Open Mike Eagle has never been interested in making things easy for you, and "Watching A Movie Called Freedom By Myself" is not about to break that habit.

The new single from Mike and producer Kenny Segal arrives with a refrain that does exactly what good hip-hop writing is supposed to do — it hands you a line that sounds simple, lets you sit with it, and then refuses to explain itself. "Ain't no post-credits scene. We can all just leave." On the surface, it reads like someone walking out of a cinema. In practice, it's a lot heavier than that.

The Metaphor Doing All The Work

We're not supposed to take this literally. This isn't a track review of some documentary. The "movie" in question is a concept — freedom as a collective fiction we've been sold, watched together, waited around for the payoff of, and are now being quietly encouraged to stop expecting. That's a brutal idea dressed in approachable language, which is precisely the craft Open Mike Eagle has been sharpening across his entire career.

There's something almost theatrical about framing it as a solo viewing. You're sitting there alone with this grand promise — freedom — and realising the credits are rolling, there's nothing more coming, and the room is clearing out. The "by myself" isn't loneliness for its own sake. It's the specific kind of isolation that comes when a shared myth starts to feel hollow and you're not sure everyone else has clocked it yet.

Kenny Segal's role in this shouldn't be understated either. The two of them have built a genuine working chemistry over time, and Segal's production tends to create exactly the kind of negative space that lets Mike's delivery land without cushioning it. Nothing ornate. Nothing that gets in the way.

Why This Matters Right Now

We're in a period where a lot of artists are either making music about nothing dressed up as something, or screaming about everything without landing a single coherent thought. Open Mike Eagle does neither. He picks a corner, plants a flag, and makes you work for it — which is rarer than it should be. Think about how much music you've heard recently that was technically about something meaningful but left absolutely no mark. This isn't that.

The fact that BrooklynVegan had it on their songs of the week isn't a surprise. That crowd knows when something is worth the attention. What's worth noting is that it sits comfortably alongside the kind of indie-adjacent hip-hop that tends to outlast whatever's trending. Open Mike Eagle doesn't chase cycles. That's exactly why his best work still sounds relevant years later.
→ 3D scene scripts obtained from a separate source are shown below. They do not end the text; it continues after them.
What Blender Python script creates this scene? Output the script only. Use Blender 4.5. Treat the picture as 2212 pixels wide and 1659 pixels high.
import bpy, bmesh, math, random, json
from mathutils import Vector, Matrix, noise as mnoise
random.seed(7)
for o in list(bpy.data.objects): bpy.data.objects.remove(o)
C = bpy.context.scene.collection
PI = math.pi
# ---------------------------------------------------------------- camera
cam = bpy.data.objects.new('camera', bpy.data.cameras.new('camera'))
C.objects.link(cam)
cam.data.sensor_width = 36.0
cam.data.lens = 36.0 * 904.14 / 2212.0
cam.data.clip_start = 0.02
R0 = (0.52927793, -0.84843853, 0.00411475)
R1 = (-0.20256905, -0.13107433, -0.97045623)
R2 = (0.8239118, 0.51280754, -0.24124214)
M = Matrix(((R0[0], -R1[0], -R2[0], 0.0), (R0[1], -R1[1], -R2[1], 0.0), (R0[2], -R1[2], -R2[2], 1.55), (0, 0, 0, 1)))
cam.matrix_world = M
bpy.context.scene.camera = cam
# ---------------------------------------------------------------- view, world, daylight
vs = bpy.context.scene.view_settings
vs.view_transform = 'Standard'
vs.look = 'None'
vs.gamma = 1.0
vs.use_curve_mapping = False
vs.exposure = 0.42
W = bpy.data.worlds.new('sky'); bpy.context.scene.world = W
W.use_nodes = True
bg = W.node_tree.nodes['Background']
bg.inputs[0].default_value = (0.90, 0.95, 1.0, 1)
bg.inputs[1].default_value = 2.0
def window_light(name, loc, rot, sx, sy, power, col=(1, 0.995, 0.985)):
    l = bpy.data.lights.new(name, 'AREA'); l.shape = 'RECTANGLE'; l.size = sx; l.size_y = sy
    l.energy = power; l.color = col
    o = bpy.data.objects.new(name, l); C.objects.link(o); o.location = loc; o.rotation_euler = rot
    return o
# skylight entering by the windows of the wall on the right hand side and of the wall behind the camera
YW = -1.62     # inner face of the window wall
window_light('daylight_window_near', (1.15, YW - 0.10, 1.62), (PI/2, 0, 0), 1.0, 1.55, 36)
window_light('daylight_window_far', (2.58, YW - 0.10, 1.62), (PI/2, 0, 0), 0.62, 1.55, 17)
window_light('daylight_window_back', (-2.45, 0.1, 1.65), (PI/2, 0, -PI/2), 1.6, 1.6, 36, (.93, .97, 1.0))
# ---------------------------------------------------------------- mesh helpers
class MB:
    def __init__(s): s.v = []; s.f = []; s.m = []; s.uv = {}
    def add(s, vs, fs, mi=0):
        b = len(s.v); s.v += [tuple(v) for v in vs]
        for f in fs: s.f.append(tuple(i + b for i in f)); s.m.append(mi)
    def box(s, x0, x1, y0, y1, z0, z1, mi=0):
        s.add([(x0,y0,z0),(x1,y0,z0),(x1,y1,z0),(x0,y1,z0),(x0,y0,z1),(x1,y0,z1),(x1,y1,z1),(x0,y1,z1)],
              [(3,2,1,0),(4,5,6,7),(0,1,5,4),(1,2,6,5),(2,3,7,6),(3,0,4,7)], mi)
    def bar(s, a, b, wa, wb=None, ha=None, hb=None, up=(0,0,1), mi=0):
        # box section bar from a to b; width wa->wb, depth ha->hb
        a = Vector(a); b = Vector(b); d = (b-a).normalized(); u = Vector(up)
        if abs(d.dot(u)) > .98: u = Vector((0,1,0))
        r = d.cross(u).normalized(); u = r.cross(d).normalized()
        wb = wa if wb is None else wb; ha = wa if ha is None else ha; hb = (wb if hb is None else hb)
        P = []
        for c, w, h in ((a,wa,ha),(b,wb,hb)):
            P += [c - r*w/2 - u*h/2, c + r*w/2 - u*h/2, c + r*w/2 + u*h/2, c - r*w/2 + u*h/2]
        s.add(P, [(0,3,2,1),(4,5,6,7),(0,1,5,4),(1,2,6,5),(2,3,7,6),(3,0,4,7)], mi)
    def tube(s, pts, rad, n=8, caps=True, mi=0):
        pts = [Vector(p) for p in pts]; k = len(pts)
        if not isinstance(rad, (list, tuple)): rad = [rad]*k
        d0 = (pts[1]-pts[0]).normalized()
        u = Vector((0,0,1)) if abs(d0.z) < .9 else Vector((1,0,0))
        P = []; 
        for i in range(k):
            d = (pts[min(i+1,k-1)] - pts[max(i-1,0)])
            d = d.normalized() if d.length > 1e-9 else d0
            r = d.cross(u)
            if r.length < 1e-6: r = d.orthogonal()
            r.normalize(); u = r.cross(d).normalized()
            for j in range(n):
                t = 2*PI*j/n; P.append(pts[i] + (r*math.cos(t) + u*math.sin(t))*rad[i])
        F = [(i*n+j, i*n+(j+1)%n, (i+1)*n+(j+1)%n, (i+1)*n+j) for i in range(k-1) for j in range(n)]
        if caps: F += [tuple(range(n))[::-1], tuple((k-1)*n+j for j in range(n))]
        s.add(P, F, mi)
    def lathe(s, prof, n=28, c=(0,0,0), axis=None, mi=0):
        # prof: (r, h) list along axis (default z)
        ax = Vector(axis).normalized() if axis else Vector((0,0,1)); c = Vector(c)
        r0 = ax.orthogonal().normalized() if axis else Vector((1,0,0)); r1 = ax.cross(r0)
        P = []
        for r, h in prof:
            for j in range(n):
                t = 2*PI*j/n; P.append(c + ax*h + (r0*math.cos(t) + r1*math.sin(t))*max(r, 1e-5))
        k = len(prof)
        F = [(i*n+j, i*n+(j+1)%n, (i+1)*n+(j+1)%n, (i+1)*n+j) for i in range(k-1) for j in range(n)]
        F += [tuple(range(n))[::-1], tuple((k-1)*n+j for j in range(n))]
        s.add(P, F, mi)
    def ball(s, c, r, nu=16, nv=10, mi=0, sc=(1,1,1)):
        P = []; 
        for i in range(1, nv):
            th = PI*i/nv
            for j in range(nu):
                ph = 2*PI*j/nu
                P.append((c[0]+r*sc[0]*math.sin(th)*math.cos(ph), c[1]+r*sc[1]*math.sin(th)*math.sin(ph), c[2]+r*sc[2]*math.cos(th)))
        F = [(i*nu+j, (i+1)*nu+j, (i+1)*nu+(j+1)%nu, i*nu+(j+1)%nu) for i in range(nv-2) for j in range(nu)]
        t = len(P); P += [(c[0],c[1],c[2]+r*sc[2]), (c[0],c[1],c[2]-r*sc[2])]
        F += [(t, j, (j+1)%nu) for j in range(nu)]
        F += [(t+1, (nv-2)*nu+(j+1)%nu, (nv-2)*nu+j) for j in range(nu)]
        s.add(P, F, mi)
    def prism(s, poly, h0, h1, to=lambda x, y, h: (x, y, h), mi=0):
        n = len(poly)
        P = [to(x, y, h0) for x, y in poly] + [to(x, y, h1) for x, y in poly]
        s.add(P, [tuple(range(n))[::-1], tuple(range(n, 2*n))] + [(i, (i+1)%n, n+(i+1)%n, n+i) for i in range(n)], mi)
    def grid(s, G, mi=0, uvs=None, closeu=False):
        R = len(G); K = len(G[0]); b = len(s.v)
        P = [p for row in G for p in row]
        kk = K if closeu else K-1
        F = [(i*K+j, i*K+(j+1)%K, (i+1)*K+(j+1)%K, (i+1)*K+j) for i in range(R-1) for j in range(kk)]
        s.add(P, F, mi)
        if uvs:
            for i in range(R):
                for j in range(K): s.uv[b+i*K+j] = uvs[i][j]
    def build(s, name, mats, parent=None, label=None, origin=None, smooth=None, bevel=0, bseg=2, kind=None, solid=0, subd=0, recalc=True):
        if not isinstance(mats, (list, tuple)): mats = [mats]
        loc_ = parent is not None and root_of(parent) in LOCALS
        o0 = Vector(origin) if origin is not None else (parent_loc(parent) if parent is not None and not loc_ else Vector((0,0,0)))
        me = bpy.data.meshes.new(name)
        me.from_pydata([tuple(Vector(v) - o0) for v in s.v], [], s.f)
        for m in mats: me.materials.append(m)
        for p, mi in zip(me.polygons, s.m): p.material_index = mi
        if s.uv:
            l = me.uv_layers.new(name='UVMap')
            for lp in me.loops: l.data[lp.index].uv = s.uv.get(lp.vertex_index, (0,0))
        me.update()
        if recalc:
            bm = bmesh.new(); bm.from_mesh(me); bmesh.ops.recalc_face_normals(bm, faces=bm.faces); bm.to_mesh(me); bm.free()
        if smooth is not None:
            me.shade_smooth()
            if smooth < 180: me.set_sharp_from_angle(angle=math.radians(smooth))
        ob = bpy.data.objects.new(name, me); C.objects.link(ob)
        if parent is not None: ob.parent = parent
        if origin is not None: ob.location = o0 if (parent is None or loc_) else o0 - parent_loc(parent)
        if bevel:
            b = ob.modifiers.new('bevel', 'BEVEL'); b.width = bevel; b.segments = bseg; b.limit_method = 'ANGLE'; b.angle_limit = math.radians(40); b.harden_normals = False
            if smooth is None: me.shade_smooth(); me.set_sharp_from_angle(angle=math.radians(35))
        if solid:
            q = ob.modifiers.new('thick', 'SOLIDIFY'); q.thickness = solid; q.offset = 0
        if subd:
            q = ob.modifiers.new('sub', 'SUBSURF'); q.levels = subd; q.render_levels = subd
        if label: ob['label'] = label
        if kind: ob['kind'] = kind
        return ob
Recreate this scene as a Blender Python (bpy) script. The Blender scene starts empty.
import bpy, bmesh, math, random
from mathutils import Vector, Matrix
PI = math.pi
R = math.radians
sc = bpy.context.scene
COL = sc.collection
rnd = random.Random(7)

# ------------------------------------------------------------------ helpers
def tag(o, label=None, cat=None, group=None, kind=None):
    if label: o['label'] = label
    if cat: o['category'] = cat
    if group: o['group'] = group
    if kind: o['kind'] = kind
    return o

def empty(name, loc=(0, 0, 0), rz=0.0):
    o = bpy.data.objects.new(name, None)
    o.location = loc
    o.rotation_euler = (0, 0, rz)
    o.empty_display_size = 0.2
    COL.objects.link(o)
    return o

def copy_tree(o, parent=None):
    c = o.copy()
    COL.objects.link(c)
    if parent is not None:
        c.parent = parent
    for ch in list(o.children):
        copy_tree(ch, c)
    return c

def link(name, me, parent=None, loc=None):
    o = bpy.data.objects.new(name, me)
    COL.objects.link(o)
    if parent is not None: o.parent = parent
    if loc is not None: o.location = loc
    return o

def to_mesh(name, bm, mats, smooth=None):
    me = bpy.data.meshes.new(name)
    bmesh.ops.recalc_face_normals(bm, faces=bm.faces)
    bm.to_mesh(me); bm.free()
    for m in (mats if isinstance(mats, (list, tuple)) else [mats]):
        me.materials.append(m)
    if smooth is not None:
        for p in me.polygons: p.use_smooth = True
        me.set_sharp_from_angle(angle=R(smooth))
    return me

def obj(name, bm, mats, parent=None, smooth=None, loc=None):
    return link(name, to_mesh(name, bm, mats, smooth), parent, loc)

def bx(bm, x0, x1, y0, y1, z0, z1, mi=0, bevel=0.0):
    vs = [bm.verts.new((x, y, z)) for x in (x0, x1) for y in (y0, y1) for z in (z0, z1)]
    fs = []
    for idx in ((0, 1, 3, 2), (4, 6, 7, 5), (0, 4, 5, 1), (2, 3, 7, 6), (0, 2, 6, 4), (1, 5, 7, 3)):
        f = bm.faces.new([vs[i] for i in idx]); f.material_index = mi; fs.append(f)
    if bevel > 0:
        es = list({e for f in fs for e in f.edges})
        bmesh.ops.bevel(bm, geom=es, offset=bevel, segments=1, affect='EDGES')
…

For anyone already familiar with his catalogue, this feels like a natural continuation — thoughtful, dry, a little bleak, deeply human. For anyone coming in fresh, it's as good an entry point as any because the writing is immediate even when the ideas underneath take a moment to settle.

Our verdict: "Watching A Movie Called Freedom By Myself" is the kind of track that rewards patience without demanding it. Open Mike Eagle hasn't reinvented himself — he's just done what he does at a high level, which at this point is more than enough. Pay attention.